Fiddler Kevin’s personal journey as he traces his roots on new CD

One of Shetland’s brightest fiddle stars has released a debut solo album which goes right back to his roots.

Kevin Henderson has been prominent in the folk music world since co-founding Fiddlers’ Bid in 1991 when he was just 14. He joined Celtic band Boys of the Lough in 2002, replacing Aly Bain. Since then he has become a member of five bands, performing as far away as the USA, Australia and Japan, appear­ing on television and radio programmes across the globe and being featured on 15 albums.

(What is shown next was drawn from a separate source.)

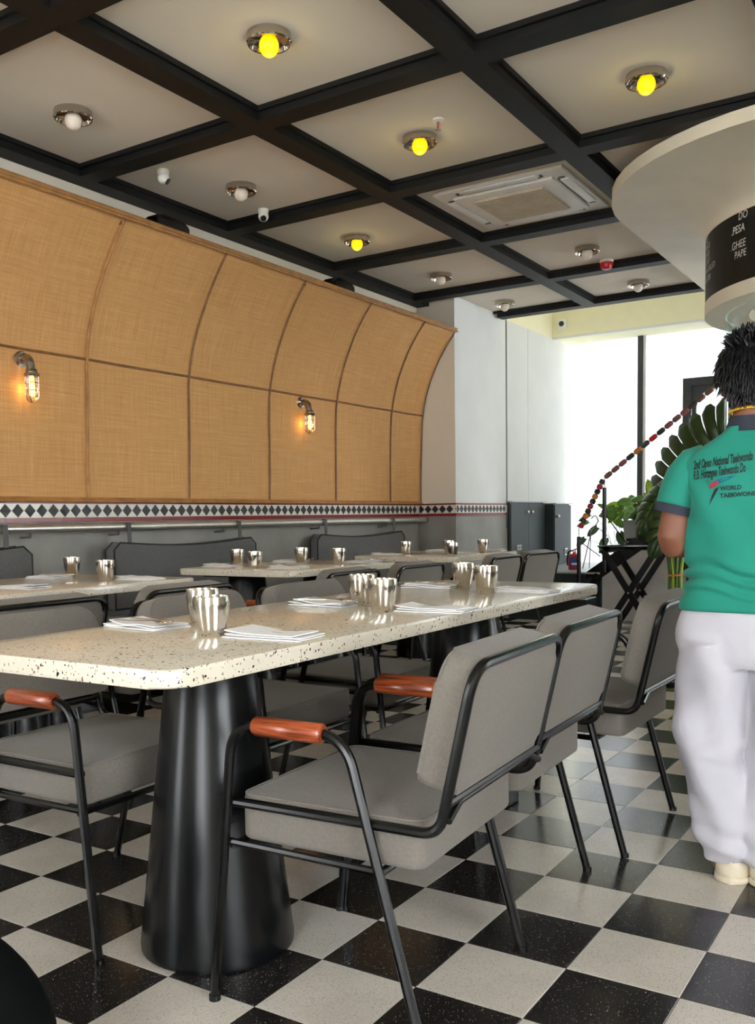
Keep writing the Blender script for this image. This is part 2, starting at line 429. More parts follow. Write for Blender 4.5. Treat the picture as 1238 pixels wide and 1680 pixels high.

But Shetland is home and his eagerly-awaited new album Fin da Laand Ageen (meaning to arrive back home), celebrates the isles’ unsurpassed fiddle tradition. In it Henderson brings together a collection of tunes from all parts of Shetland, from Foula to Fetlar and from Unst to all points south.

Henderson started playing fiddle at the age of nine, inspired by his grandfather, and had legendary teachers in Trevor Hunter and latterly the late Willie Hunter, “a fantastic teacher and fantastic person” who became his tutor through the school system. (Henderson attended Bell’s Brae and later Sound Primary School and Anderson High School).

About the new CD he said: “I’ve been wanting to make an album of purely traditional Shetland fiddle music for quite a while now as it’s something that isn’t really being done at the moment.” The last person to do such a thing, he said, was the late Gibbie Hutchison from Whalsay, and since then bands have tended to record a mix of traditional and contemporary music, together with their own compositions. Surprisingly, therefore, an album of undiluted Shetland music is something of a rarity.

Now that he has reached the advanced age of 34 Henderson is reflecting on his fiddle heritage. “I’m finding the older I get it’s the music I’m always coming back to and also playing more and more. I have begun to appreciate it more than I did when I was younger. I love delving into the archive collections and listening to the old guys. It’s something that gives me so much pleasure.”

Although he did not conciously set out to preserve the music Henderson loves to pro­mote it, and takes care to include the old tunes and their stories when he takes workshops.

He does not consider himself a collector, but he is to a certain extent following in the footsteps of the great fiddle tune collectors such as Tom Anderson, who himself featured a tune from a fiddler known as “Stout” in his collection Ringing Strings. Stout travelled throughout the North Mainland helping crofters with their work and apparently composed a tune in every district. All are lost except Stout’s Trip to Skea, featured by Henderson within the CD’s first track.

Another tune comes thanks to the late Jeemsie Laurenson of Fetlar, whose grandmother remembered a lullaby now recorded as Minnie O’Sirva’s Cradle Song. Yet another, Da Silver Bow, comes from the playing of the late Peter Fraser from Walls, featured in the very first publication of Shetland music from 1938. And Da Cross Reel is so old that the dance steps it accompanied have been lost over the course of time. Then there are old jigs and tunes for weddings, one for Christmas Day and even a set in praise of smuggling. There are also two tunes for the Foula reel included in homage to one of Henderson’s favourite fiddlers, the late Lell Robertson from Yell.

Henderson’s talent makes his playing seem effortless. His music is deftly executed and by turns melodic and lyrical or more strident, using a heavier bowing technique. Or it can be a full-bodied sound of ringing strings, where two strings are played simultaneously, creating an “underlying drone” characteristic of Shetland fiddling and emanating from the Hardanger fiddle tradition.

The album features Swedish musician Mattias Perez on guitars and mandola and some fiddle work from his wife Nina Perez on one track. Henderson said: “I love Mattias’ playing and feel it really sits well with the traditional Shetland tunes, so was delighted to have him on board for the project.”

Henderson, who was a consistent prize-winner at Shetland’s Young Fiddler of the Year competition, served his time as an electrician with Shetland Electrical Services and owes his bosses “a lot of thanks” for letting him have “more holidays than I should have had” to go away playing.

He gave up the day job nine years ago and is now in constant demand as a performer. Besides being in Fiddlers’ Bid and Boys of the Lough, he has played with Scottish group Session A9, since 2004; Nordic trio, The Nordic Fiddlers Bloc since 2009; and Shet­land/Norway trio Aamos, also since 2009. All the bands have a slightly different flavour, he said, some have percussion, some do not, some feature songs and others have a heavy Scandinavian influence. Switching from one band to the other he finds “refreshing”, and is about to go on tour with Nordic Fiddlers Bloc promoting (another) new album.

  • Fin da Laand Ageen will be released on 17th October.